After this however, a film which
beforehand had dragged along has its newly acquired legs cut out from under it
from two segments afterwards this which are confused or pointless. The
penultimate The Hungry Ghost is a
confused piece which starts with a man crying how hungry he is for a long
period of time, only to invade a gambling den in a Chinese restaurant and start
chewing on the patrons. It is revealed to have supernatural implications, as
the players are not human and using souls as wagers, but even with the little
bit of gore too it is an ill thought out sketch. God knows what the point of Dr. Hanger was. A few minutes long, it
is worth spoiling entirely as, set in a bare room, it is about a governor's
daughter getting an abortion by way of a coat hanger, which is the entirety of
the story, baring the twist that the baby was through her father's molestation,
and nothing else. Literally brisk in existence, the result is an actual non-sequitur
in being a fragment, in a tone bleaker but inappropriate for the anthology and
utterly in bad taste, as it is not shocking in a profound way but amateurish.

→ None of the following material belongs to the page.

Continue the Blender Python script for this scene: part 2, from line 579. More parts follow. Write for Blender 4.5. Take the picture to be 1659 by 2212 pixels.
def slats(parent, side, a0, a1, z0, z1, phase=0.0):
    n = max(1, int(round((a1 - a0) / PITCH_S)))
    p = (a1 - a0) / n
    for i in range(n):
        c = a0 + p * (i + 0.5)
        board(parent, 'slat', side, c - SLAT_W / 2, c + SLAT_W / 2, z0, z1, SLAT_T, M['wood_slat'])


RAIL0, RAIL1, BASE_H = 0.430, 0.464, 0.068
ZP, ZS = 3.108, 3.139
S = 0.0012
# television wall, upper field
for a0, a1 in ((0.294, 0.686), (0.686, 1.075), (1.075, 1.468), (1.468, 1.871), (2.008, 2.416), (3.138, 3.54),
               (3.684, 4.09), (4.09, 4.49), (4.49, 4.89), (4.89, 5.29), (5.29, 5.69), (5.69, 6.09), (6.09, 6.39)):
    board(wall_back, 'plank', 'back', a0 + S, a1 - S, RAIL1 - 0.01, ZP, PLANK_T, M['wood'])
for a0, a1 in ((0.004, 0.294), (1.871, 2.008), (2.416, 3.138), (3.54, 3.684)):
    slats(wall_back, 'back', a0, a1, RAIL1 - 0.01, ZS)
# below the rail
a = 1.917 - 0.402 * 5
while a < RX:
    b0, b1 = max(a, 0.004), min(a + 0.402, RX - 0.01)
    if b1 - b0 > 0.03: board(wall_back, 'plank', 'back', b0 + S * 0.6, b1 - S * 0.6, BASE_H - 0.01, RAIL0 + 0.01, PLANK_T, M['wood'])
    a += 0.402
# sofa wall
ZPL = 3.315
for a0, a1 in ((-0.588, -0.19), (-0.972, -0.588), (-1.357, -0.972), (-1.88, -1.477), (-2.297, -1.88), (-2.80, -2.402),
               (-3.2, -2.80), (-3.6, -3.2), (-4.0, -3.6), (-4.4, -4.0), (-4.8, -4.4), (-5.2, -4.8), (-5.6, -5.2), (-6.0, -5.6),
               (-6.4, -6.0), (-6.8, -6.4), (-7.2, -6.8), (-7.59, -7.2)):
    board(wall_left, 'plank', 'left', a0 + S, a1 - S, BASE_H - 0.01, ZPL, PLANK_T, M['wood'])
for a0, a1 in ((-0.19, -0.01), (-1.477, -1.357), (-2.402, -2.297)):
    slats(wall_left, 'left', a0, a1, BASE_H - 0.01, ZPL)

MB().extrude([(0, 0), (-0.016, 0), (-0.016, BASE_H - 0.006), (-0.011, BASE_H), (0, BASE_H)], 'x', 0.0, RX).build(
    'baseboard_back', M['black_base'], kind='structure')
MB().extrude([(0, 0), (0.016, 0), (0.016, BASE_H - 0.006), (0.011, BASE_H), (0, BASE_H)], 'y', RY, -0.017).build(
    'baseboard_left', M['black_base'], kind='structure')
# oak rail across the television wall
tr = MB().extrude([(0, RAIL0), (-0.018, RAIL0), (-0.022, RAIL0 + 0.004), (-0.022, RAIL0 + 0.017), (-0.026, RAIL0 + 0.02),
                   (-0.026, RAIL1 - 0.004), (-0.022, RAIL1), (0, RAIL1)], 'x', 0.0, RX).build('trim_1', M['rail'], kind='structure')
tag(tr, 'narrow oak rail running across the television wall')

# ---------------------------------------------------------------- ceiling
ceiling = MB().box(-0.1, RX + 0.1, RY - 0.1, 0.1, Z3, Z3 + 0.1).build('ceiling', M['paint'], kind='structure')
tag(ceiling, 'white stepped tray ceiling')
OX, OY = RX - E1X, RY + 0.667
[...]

Neither helping in that the
wraparound just finishes - no ending to its alien conspiracy, in which a
homeless man is arrested for a murder he did not commit, become imprisoned in a
shack against his will, and possibly involved in a shadowy scenario - leaving a
film that eventually drags into in a monotony that few would have patience with
if they were not used to this type of cinema. This is bad for fans of this type
of cinema as those final two segments and the wraparound's conclusion do not
help a work that, if it had a different finale half, might have been much more
memorable. It is a shame as the Apple segment by itself is a thing to love and
adore, the segment which pulls this anthology up to something worth seeing,
left with a combination of absurdity that I admit to enjoy (deranged bag
masters, homicidal apples) too. Against bland concoctions which I could do
without however, it is in itself a distillation of no budget cinema itself where
for everyone I have found rewarding, consistency is a danger as much as it is
for considerably higher budgeted work.